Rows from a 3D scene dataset
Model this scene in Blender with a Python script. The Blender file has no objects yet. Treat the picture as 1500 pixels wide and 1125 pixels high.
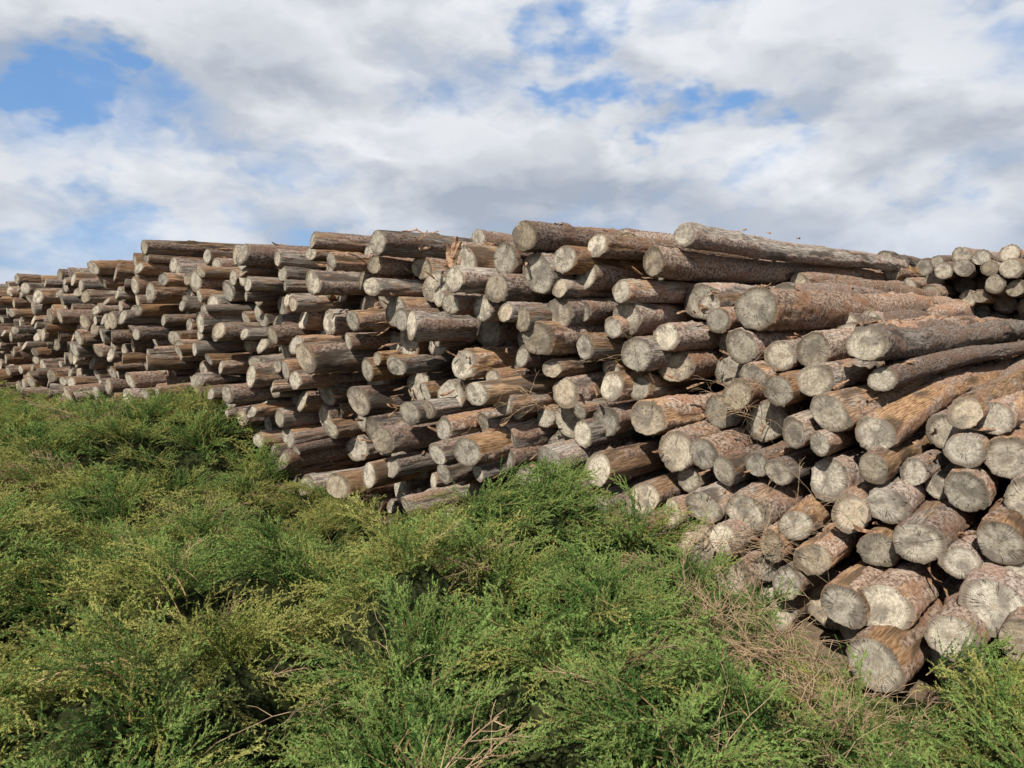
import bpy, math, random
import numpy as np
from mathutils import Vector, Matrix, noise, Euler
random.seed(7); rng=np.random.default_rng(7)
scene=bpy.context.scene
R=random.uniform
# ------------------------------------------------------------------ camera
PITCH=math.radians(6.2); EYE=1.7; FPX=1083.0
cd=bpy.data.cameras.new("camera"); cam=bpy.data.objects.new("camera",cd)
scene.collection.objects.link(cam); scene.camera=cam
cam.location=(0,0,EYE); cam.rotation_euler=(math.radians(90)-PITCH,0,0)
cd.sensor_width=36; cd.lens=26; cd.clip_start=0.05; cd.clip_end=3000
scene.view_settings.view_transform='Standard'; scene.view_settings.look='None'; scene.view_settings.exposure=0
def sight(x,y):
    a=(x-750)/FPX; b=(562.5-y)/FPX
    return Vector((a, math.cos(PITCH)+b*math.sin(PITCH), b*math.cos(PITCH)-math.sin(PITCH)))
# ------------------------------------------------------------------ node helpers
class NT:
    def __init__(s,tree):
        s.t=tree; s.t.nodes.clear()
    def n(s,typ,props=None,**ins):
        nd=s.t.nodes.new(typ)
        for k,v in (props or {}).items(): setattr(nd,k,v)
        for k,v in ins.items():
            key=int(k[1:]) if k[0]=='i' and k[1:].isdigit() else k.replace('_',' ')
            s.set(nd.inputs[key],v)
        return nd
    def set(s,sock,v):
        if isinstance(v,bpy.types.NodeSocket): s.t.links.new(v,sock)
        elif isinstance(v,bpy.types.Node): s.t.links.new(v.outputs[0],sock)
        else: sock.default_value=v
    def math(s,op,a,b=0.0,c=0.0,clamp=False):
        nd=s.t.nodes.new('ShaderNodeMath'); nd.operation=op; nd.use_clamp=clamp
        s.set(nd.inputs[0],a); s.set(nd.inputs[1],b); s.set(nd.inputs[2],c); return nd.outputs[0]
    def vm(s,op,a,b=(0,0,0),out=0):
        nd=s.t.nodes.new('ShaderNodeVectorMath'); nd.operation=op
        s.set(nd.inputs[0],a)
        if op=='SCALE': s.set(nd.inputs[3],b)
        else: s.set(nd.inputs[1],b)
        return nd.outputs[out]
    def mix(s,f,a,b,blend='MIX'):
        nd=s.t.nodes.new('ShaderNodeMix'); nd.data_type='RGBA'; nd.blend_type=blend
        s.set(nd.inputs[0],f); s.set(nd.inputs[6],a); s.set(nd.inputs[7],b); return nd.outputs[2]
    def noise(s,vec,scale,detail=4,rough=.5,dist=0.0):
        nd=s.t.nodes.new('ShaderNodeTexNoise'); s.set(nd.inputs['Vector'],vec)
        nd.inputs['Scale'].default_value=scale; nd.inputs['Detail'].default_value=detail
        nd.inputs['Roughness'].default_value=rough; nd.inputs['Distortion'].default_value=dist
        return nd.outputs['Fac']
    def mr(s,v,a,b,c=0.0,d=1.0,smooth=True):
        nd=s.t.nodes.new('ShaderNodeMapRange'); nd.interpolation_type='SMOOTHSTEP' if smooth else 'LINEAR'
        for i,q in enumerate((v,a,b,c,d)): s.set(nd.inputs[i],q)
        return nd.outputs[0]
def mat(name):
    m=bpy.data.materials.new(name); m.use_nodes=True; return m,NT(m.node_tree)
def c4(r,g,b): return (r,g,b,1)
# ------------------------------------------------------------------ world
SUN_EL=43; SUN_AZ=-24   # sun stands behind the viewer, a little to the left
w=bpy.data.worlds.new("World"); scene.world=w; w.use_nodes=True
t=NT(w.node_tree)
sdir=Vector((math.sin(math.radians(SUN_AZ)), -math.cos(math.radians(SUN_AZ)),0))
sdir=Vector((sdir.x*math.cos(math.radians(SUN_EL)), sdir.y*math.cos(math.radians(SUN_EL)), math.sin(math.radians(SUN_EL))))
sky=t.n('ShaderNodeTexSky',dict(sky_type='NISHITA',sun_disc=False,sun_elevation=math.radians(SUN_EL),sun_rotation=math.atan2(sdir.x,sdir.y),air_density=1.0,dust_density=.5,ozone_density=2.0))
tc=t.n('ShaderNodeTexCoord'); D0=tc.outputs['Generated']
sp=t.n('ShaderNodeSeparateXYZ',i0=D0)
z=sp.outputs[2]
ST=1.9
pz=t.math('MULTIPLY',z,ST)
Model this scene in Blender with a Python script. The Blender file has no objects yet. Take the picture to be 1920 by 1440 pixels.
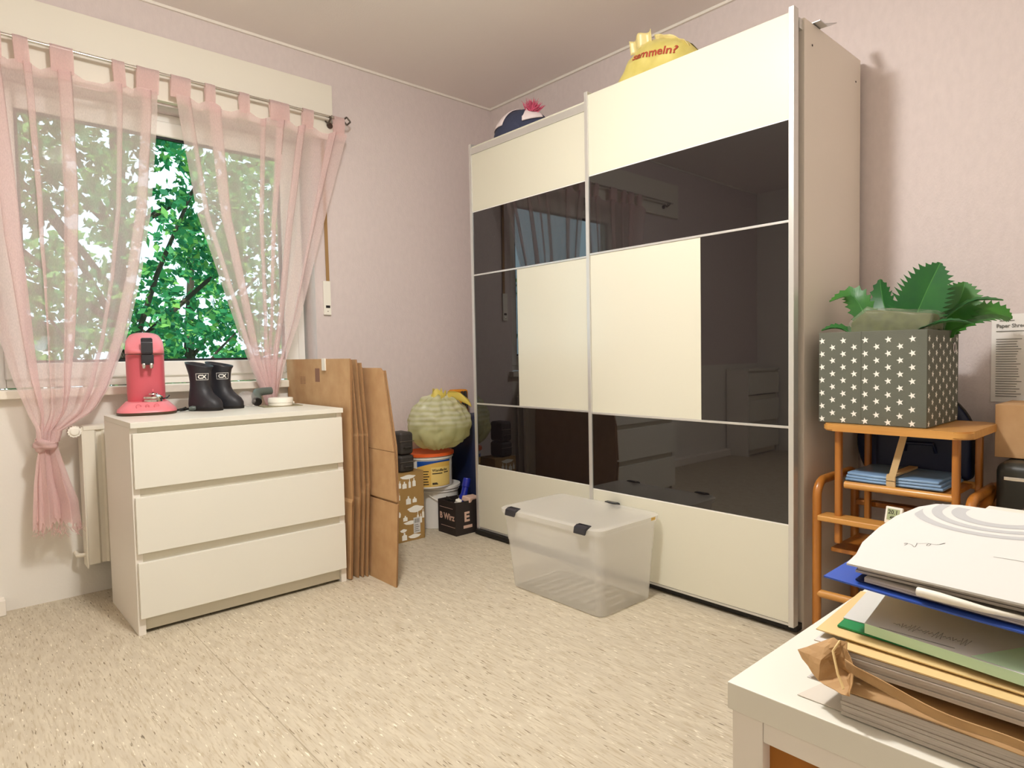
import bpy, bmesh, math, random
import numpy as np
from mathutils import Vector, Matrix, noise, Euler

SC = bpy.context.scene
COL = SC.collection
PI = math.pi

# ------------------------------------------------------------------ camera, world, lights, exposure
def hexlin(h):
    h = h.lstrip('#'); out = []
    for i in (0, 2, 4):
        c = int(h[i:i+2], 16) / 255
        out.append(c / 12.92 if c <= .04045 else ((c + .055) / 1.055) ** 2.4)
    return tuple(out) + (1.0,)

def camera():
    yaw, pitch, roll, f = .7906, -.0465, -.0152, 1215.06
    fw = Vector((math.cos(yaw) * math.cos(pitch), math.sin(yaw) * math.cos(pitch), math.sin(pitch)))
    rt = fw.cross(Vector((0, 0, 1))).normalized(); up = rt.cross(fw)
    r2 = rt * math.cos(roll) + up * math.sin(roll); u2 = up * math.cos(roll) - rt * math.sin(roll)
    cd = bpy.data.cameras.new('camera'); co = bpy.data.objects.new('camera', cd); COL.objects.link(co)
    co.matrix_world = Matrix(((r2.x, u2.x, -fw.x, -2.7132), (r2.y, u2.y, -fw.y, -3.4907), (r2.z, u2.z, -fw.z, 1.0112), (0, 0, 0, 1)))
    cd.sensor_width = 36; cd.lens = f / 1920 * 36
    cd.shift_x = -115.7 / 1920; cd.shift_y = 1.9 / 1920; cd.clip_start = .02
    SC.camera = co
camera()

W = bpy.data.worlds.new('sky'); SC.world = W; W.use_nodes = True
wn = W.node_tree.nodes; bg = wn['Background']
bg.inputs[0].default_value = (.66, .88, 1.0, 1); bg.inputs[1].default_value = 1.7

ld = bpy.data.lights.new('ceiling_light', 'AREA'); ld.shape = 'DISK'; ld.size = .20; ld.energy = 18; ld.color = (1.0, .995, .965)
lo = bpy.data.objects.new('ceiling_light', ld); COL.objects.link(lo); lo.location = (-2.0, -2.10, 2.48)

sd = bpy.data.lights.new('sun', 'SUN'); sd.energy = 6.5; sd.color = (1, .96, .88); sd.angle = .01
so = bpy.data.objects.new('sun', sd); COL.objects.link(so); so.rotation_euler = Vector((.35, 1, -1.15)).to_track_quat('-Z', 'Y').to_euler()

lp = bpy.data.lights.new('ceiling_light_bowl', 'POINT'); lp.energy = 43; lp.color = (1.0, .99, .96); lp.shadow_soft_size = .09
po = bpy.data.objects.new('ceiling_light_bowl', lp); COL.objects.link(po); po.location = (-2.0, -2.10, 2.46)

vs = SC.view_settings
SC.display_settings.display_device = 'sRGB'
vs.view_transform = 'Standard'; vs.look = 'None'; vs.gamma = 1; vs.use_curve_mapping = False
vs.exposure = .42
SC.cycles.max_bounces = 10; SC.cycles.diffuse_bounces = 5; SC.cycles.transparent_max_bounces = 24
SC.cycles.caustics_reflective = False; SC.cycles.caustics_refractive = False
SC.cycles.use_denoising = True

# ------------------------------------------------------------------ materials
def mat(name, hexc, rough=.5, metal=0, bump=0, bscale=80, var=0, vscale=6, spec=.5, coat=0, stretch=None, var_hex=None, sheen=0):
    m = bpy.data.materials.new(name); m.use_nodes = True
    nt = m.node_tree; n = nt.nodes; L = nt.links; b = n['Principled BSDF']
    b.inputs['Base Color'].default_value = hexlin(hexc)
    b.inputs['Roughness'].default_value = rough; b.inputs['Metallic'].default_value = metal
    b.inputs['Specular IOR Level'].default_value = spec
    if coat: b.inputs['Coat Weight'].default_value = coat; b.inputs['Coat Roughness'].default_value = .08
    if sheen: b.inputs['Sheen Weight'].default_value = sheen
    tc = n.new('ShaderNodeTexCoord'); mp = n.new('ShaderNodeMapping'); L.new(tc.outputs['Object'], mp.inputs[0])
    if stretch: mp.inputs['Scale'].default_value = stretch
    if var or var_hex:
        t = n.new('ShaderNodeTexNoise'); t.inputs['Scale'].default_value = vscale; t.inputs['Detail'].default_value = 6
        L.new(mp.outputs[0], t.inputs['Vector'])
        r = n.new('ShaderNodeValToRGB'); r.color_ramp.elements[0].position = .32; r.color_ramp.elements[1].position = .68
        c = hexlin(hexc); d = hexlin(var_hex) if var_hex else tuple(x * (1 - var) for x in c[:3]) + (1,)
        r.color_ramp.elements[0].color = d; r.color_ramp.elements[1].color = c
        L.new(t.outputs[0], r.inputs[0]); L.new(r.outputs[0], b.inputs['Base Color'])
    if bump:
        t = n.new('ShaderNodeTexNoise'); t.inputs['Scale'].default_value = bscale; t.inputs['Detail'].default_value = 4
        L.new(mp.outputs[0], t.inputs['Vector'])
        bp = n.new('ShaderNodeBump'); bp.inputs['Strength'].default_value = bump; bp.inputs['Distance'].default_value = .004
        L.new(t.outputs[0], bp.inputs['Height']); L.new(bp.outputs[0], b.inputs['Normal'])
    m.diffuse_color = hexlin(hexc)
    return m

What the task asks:
Using the entries above, extract exactly the lines from the one that contains "by 1440 pixels." through the one that contains "po = bpy.data.objects.new('ceiling_light_bowl', lp);". Do not carry over any pictures.

Correct result:
Model this scene in Blender with a Python script. The Blender file has no objects yet. Take the picture to be 1920 by 1440 pixels.
import bpy, bmesh, math, random
import numpy as np
from mathutils import Vector, Matrix, noise, Euler

SC = bpy.context.scene
COL = SC.collection
PI = math.pi

# ------------------------------------------------------------------ camera, world, lights, exposure
def hexlin(h):
    h = h.lstrip('#'); out = []
    for i in (0, 2, 4):
        c = int(h[i:i+2], 16) / 255
        out.append(c / 12.92 if c <= .04045 else ((c + .055) / 1.055) ** 2.4)
    return tuple(out) + (1.0,)

def camera():
    yaw, pitch, roll, f = .7906, -.0465, -.0152, 1215.06
    fw = Vector((math.cos(yaw) * math.cos(pitch), math.sin(yaw) * math.cos(pitch), math.sin(pitch)))
    rt = fw.cross(Vector((0, 0, 1))).normalized(); up = rt.cross(fw)
    r2 = rt * math.cos(roll) + up * math.sin(roll); u2 = up * math.cos(roll) - rt * math.sin(roll)
    cd = bpy.data.cameras.new('camera'); co = bpy.data.objects.new('camera', cd); COL.objects.link(co)
    co.matrix_world = Matrix(((r2.x, u2.x, -fw.x, -2.7132), (r2.y, u2.y, -fw.y, -3.4907), (r2.z, u2.z, -fw.z, 1.0112), (0, 0, 0, 1)))
    cd.sensor_width = 36; cd.lens = f / 1920 * 36
    cd.shift_x = -115.7 / 1920; cd.shift_y = 1.9 / 1920; cd.clip_start = .02
    SC.camera = co
camera()

W = bpy.data.worlds.new('sky'); SC.world = W; W.use_nodes = True
wn = W.node_tree.nodes; bg = wn['Background']
bg.inputs[0].default_value = (.66, .88, 1.0, 1); bg.inputs[1].default_value = 1.7

ld = bpy.data.lights.new('ceiling_light', 'AREA'); ld.shape = 'DISK'; ld.size = .20; ld.energy = 18; ld.color = (1.0, .995, .965)
lo = bpy.data.objects.new('ceiling_light', ld); COL.objects.link(lo); lo.location = (-2.0, -2.10, 2.48)

sd = bpy.data.lights.new('sun', 'SUN'); sd.energy = 6.5; sd.color = (1, .96, .88); sd.angle = .01
so = bpy.data.objects.new('sun', sd); COL.objects.link(so); so.rotation_euler = Vector((.35, 1, -1.15)).to_track_quat('-Z', 'Y').to_euler()

lp = bpy.data.lights.new('ceiling_light_bowl', 'POINT'); lp.energy = 43; lp.color = (1.0, .99, .96); lp.shadow_soft_size = .09
po = bpy.data.objects.new('ceiling_light_bowl', lp); COL.objects.link(po); po.location = (-2.0, -2.10, 2.46)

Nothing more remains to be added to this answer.